At the same time, I share your circumspection about 3rd-party libraries and such. Too many times I have worked on projects where some 3rd-party package was "leveraged" for "synergy", and then the vendor either went up in smoke or abandoned the product or had it go obsolete because Microsoft changed things in the OS. Then our product that leaned heavily on the 3rd-party package starts not working, requiring a big expenditure on our part while the original programmers are long gone.

Answer 3

FFTW and ATLAS are two quite large libraries. Oddly enough, they play large roles in the fastest software in the world, applications optimized to run on supercomputers. No, using large libraries doesn't make your code slow, especially when the alternative is implementing FFT or BLAS routines for yourself.

Answer 4

Large library will, from the code performance perspective:

• occupy more memory, if it has a runtime binary (most parts of boost don't require runtime binaries, they're "header-only"). While the OS will load only the actually used parts of the library to RAM, it still can load more than you need, because the granularity of what's loaded is equal to page size (4 Kb only on my system, though).
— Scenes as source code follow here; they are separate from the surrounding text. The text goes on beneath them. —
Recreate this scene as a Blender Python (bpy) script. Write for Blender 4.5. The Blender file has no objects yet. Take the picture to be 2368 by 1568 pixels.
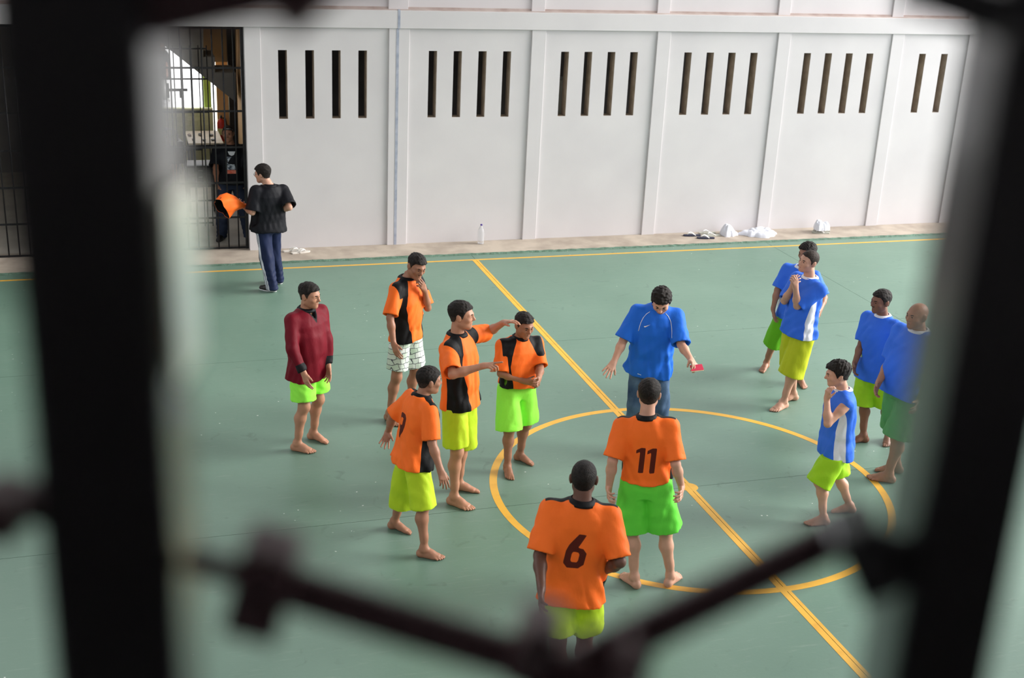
import bpy, bmesh, math, random
import numpy as np
from mathutils import Vector, Matrix
from mathutils.bvhtree import BVHTree

random.seed(7)
RNG = np.random.default_rng(11)
scene = bpy.context.scene
COL = scene.collection

# ------------------------------------------------------------------ camera
IW, IH, FPX = 2368.0, 1568.0, 2895.5
CAM = np.array([-4.9703, -9.6309, 5.3298])
YAW, PITCH, ROLL = 0.3146, 0.3513, 0.0476


def _axes():
    cy, sy, cp, sp = math.cos(YAW), math.sin(YAW), math.cos(PITCH), math.sin(PITCH)
    f = np.array([sy * cp, cy * cp, -sp]); r = np.array([cy, -sy, 0.0]); u = np.cross(r, f)
    cr, sr = math.cos(ROLL), math.sin(ROLL)
    return r * cr + u * sr, u * cr - r * sr, f


CR, CU, CF = _axes()
cam_data = bpy.data.cameras.new('camera')
cam_data.sensor_width = 36.0
cam_data.lens = 36.0 * FPX / IW
cam_data.clip_start = 0.02
cam_data.clip_end = 300
cam_data.dof.use_dof = True
cam_data.dof.focus_distance = 11.6
cam_data.dof.aperture_fstop = 3.0
cam = bpy.data.objects.new('camera', cam_data)
COL.objects.link(cam)
cam.matrix_world = Matrix(((CR[0], CU[0], -CF[0], CAM[0]), (CR[1], CU[1], -CF[1], CAM[1]),
                           (CR[2], CU[2], -CF[2], CAM[2]), (0, 0, 0, 1)))
scene.camera = cam

# ------------------------------------------------------------------ daylight
world = bpy.data.worlds.new('overcast_sky')
scene.world = world
world.use_nodes = True
wn = world.node_tree
wn.nodes['Background'].inputs['Color'].default_value = (0.97, 0.97, 1.0, 1)
wn.nodes['Background'].inputs['Strength'].default_value = 2.15
sun_data = bpy.data.lights.new('soft_daylight', 'SUN')
sun_data.energy = 4.8
sun_data.angle = math.radians(36)
sun_data.color = (1.0, 0.97, 0.92)
sun = bpy.data.objects.new('soft_daylight', sun_data)
COL.objects.link(sun)
sun.rotation_euler = Vector((-0.92, 0.12, -0.44)).to_track_quat('-Z', 'Y').to_euler()

scene.view_settings.view_transform = 'Standard'
scene.view_settings.look = 'None'
scene.view_settings.gamma = 1
scene.view_settings.use_curve_mapping = False
scene.view_settings.exposure = 0.48

scene.cycles.max_bounces = 7
scene.cycles.diffuse_bounces = 4
scene.cycles.glossy_bounces = 3

# ------------------------------------------------------------------ helpers
def ray(u, v):
    return CR * ((u - IW / 2) / FPX) - CU * ((v - IH / 2) / FPX) + CF


def floor_pt(u, v, z=0.0):
    d = ray(u, v)
    return CAM + d * ((z - CAM[2]) / d[2])


def wall_pt(u, v, Y):
    d = ray(u, v)
    return CAM + d * ((Y - CAM[1]) / d[1])


def nrm(a):
    a = np.asarray(a, float)
    return a / max(np.linalg.norm(a), 1e-9)


def tag(o, label=None, cat=None, group=None, kind=None):
    if label: o['label'] = label
    if cat: o['category'] = cat
    if group: o['group'] = group
    if kind: o['kind'] = kind
    return o


def empty(name, loc=(0, 0, 0), rz=0.0, parent=None):
    o = bpy.data.objects.new(name, None)
    o.empty_display_size = 0.1
    COL.objects.link(o)
    o.location = loc
    o.rotation_euler = (0, 0, rz)
    if parent: o.parent = parent
    return o


def link_mesh(name, me, mat=None, parent=None, loc=None):
    o = bpy.data.objects.new(name, me)
    COL.objects.link(o)
    if mat is not None and not me.materials: me.materials.append(mat)
    if parent is not None: o.parent = parent
    if loc is not None: o.location = loc
    return o


def raw_mesh(name, V, polys, smooth=True):
    """polys: list of int arrays (n,3) / (n,4)"""
    me = bpy.data.meshes.new(name)
    V = np.asarray(V, np.float32)
    polys = [np.asarray(q, np.int32) for q in polys if len(q)]
    n = len(V)
    me.vertices.add(n)
    me.vertices.foreach_set('co', V.ravel())
    loops = np.concatenate([q.ravel() for q in polys]) if polys else np.zeros(0, np.int32)
    me.loops.add(len(loops))
    me.loops.foreach_set('vertex_index', loops.astype(np.int32))
    starts, s = [], 0
    for q in polys:
        starts.append(s + np.arange(len(q), dtype=np.int32) * q.shape[1])
        s += q.size
    starts = np.concatenate(starts) if starts else np.zeros(0, np.int32)
    me.polygons.add(len(starts))
    me.polygons.foreach_set('loop_start', starts.astype(np.int32))
    me.polygons.foreach_set('use_smooth', np.full(len(starts), smooth))
    me.update(calc_edges=True)
    me.validate()
    return me


def box_mesh(name, size, bevel=0.0, seg=2, origin=(0, 0, 0)):
    bm = bmesh.new()
    bmesh.ops.create_cube(bm, size=1.0)
    for v in bm.verts:
        v.co = Vector((v.co.x * size[0] + origin[0], v.co.y * size[1] + origin[1], v.co.z * size[2] + origin[2]))
    if bevel > 0:
        bmesh.ops.bevel(bm, geom=list(bm.edges), offset=bevel, segments=seg, affect='EDGES', profile=0.5)
    me = bpy.data.meshes.new(name)
    bm.to_mesh(me); bm.free()
    return me


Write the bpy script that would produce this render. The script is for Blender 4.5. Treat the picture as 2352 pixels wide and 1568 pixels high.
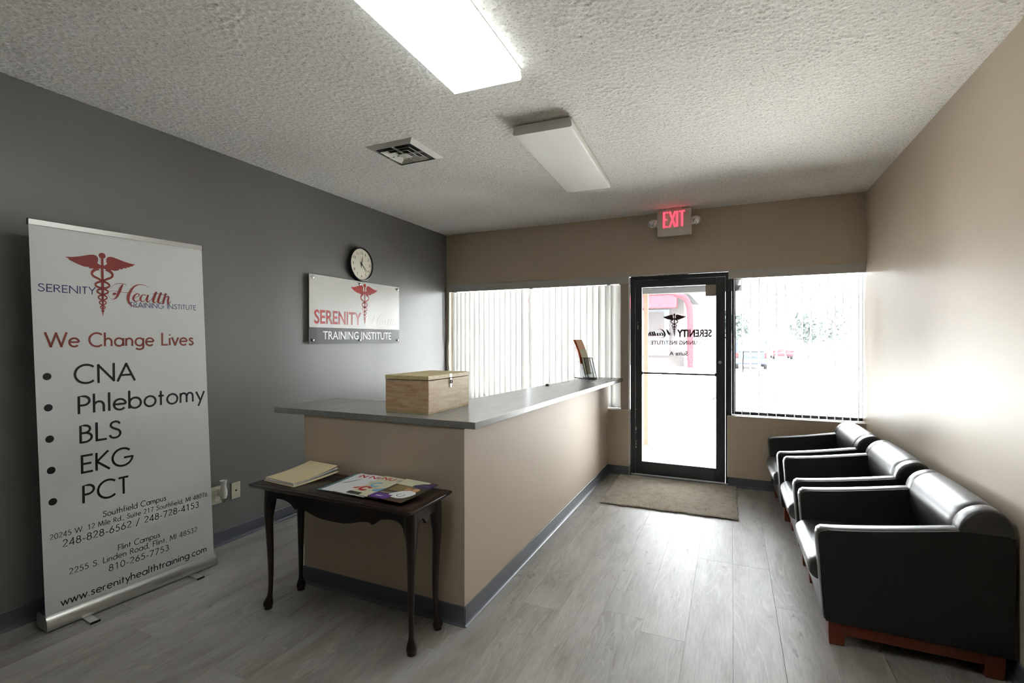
import bpy, bmesh, math, random
import numpy as np
from mathutils import Vector, Matrix

random.seed(7)
rng = np.random.default_rng(7)
PI = math.pi
sc = bpy.context.scene
for o in list(bpy.data.objects):
    bpy.data.objects.remove(o)
C = sc.collection

# ------------------------------------------------------------------ camera, world, exposure
XL, XR, YB, H = -3.206, 1.065, 5.117, 2.70
cam = bpy.data.objects.new('camera', bpy.data.cameras.new('camera'))
C.objects.link(cam)
YAW, PITCH, ROLL = 0.4252, 0.0021, -0.0008
cam.matrix_world = (Matrix.Translation((0, 0, 1.4057)) @ Matrix.Rotation(YAW, 4, 'Z') @
                    Matrix.Rotation(PI / 2 - PITCH, 4, 'X') @ Matrix.Rotation(ROLL, 4, 'Z'))
cam.data.sensor_width = 36.0
cam.data.lens = 36.0 * 1114.69 / 2352
cam.data.clip_start = 0.02
cam.data.clip_end = 300
sc.camera = cam

SKY = 7.5
world = bpy.data.worlds.new('sky')
sc.world = world
world.use_nodes = True
wn = world.node_tree
bg = wn.nodes['Background']
bg.inputs['Color'].default_value = (0.93, 0.965, 1.0, 1)
bg.inputs['Strength'].default_value = SKY

sun = bpy.data.lights.new('sun', 'SUN')
sun.energy = 32.0
sun.angle = math.radians(4)
sun.color = (1.0, 0.985, 0.97)
so_ = bpy.data.objects.new('sun', sun)
C.objects.link(so_)
so_.rotation_euler = (math.radians(22), math.radians(8), 0)      # high sun behind the building, shining onto the parking lot

sc.view_settings.view_transform = 'Standard'
sc.view_settings.look = 'None'
sc.view_settings.exposure = 1.75
sc.view_settings.gamma = 1.0
sc.view_settings.use_curve_mapping = False
sc.cycles.max_bounces = 12
sc.cycles.diffuse_bounces = 6
sc.cycles.transparent_max_bounces = 24
sc.cycles.use_denoising = True
sc.cycles.filter_width = 1.1
sc.cycles.caustics_reflective = False
sc.cycles.caustics_refractive = False
sc.cycles.sample_clamp_indirect = 12

# ------------------------------------------------------------------ materials
def srgb(r, g, b):
    f = lambda c: (c / 12.92 if c <= 0.04045 else ((c + 0.055) / 1.055) ** 2.4)
    return (f(r / 255), f(g / 255), f(b / 255), 1)

class NT:
    def __init__(s, name):
        s.m = bpy.data.materials.new(name)
        s.m.use_nodes = True
        s.t = s.m.node_tree
        s.b = s.t.nodes['Principled BSDF']
        s.out = s.t.nodes['Material Output']
    def n(s, typ, **kw):
        nd = s.t.nodes.new(typ)
        for k, v in kw.items():
            if k.startswith('_'):
                setattr(nd, k[1:], v)
            else:
                key = int(k[1:]) if k[0] == 'i' and k[1:].isdigit() else k.replace('__', ' ')
                nd.inputs[key].default_value = v
        return nd
    def l(s, a, b):
        s.t.links.new(a, b)
    def coords(s, scale=(1, 1, 1), rnd=0.0, kind='Object'):
        tc = s.n('ShaderNodeTexCoord')
        mp = s.n('ShaderNodeMapping')
        mp.inputs['Scale'].default_value = scale
        src = tc.outputs[kind]
        if rnd:
            oi = s.n('ShaderNodeObjectInfo')
            mu = s.n('ShaderNodeVectorMath', _operation='MULTIPLY_ADD')
            cb = s.n('ShaderNodeCombineXYZ')
            for k in range(3):
                s.l(oi.outputs['Random'], cb.inputs[k])
            s.l(cb.outputs[0], mu.inputs[0])
            mu.inputs[1].default_value = (rnd, rnd * 1.7, rnd * 0.6)
            s.l(src, mu.inputs[2])
            src = mu.outputs[0]
        s.l(src, mp.inputs['Vector'])
        return mp.outputs[0]
    def noise(s, vec, scale, detail=3, rough=0.5, dist=0.0):
        nd = s.n('ShaderNodeTexNoise', Scale=scale, Detail=detail, Roughness=rough, Distortion=dist)
        s.l(vec, nd.inputs['Vector'])
        return nd.outputs['Fac']
    def ramp(s, fac, stops):
        r = s.n('ShaderNodeValToRGB')
        e = r.color_ramp.elements
        while len(e) < len(stops):
            e.new(0.5)
        for k, (p, c) in enumerate(stops):
            e[k].position = p
            e[k].color = c
        s.l(fac, r.inputs[0])
        return r.outputs[0]
    def mix(s, fac, a, b, mode='MIX'):
        m = s.n('ShaderNodeMix', _data_type='RGBA', _blend_type=mode)
        for sock, v in ((m.inputs[0], fac), (m.inputs[6], a), (m.inputs[7], b)):
            if hasattr(v, 'is_output'):
                s.l(v, sock)
            else:
                sock.default_value = v
        return m.outputs[2]
    def bump(s, height, strength=0.3, dist=0.002):
        b = s.n('ShaderNodeBump', Strength=strength, Distance=dist)
        s.l(height, b.inputs['Height'])
        s.l(b.outputs[0], s.b.inputs['Normal'])

def mat(name, col, rough=0.5, metal=0.0, spec=0.5, bump=None, vary=0.0, emit=None):
    t = NT(name)
    t.b.inputs['Base Color'].default_value = col
    t.b.inputs['Roughness'].default_value = rough
    t.b.inputs['Metallic'].default_value = metal
    t.b.inputs['Specular IOR Level'].default_value = spec
    if vary or bump:
        v = t.coords()
    if vary:
        nz = t.noise(v, 6, 4)
        c2 = tuple(max(0, x * (1 - vary)) for x in col[:3]) + (1,)
        t.l(t.mix(nz, col, c2), t.b.inputs['Base Color'])
    if bump:
        sc_, st, di = bump
        t.bump(t.noise(v, sc_, 4), st, di)
    if emit:
        t.b.inputs['Emission Color'].default_value = emit[0]
        t.b.inputs['Emission Strength'].default_value = emit[1]
    return t.m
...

• take more time to load by dynamic linker, if, again, it needs runtime binaries. Each time your program is loaded, dynamic linker has to match each function you need external library to contain with its actual address in memory. It takes some time, but just a little (however, it matters at a scale of loading many programs, such as startup of desktop environment, but you don't have a choice there).

  And yes, it will take one extra jump and a couple of pointer adjustments at runtime each time you call external function of a shared (dynamically linked) library

from a developer's performance perspective:

• add an external dependency. You will be depending on someone else. Even if that library's free software, you'll need extra expense to modify it. Some developers of veeery low-level programs (I'm talking about OS kernels) hate to rely on anyone--that's their professional perk. Thus the rants.

  However, that can be considered a benefit. If other people are gotten used to boost, they will find familiar concepts and terms in your program and will be more effective understanding and modifying it.

• Bigger libraries usually contain library-specific concepts that take time to understand. Consider Qt. It contains signals and slots and moc-related infrastructure. Compared to the size of the whole Qt, learning them takes a small fraction of time. But if you use a small part of such a big library, that can be an issue.

Answer 5

fwiw, I work on Microsoft Windows and when we build Windows; build compiled for SIZE are faster than builds compiled for SPEED because you take fewer page fault hits.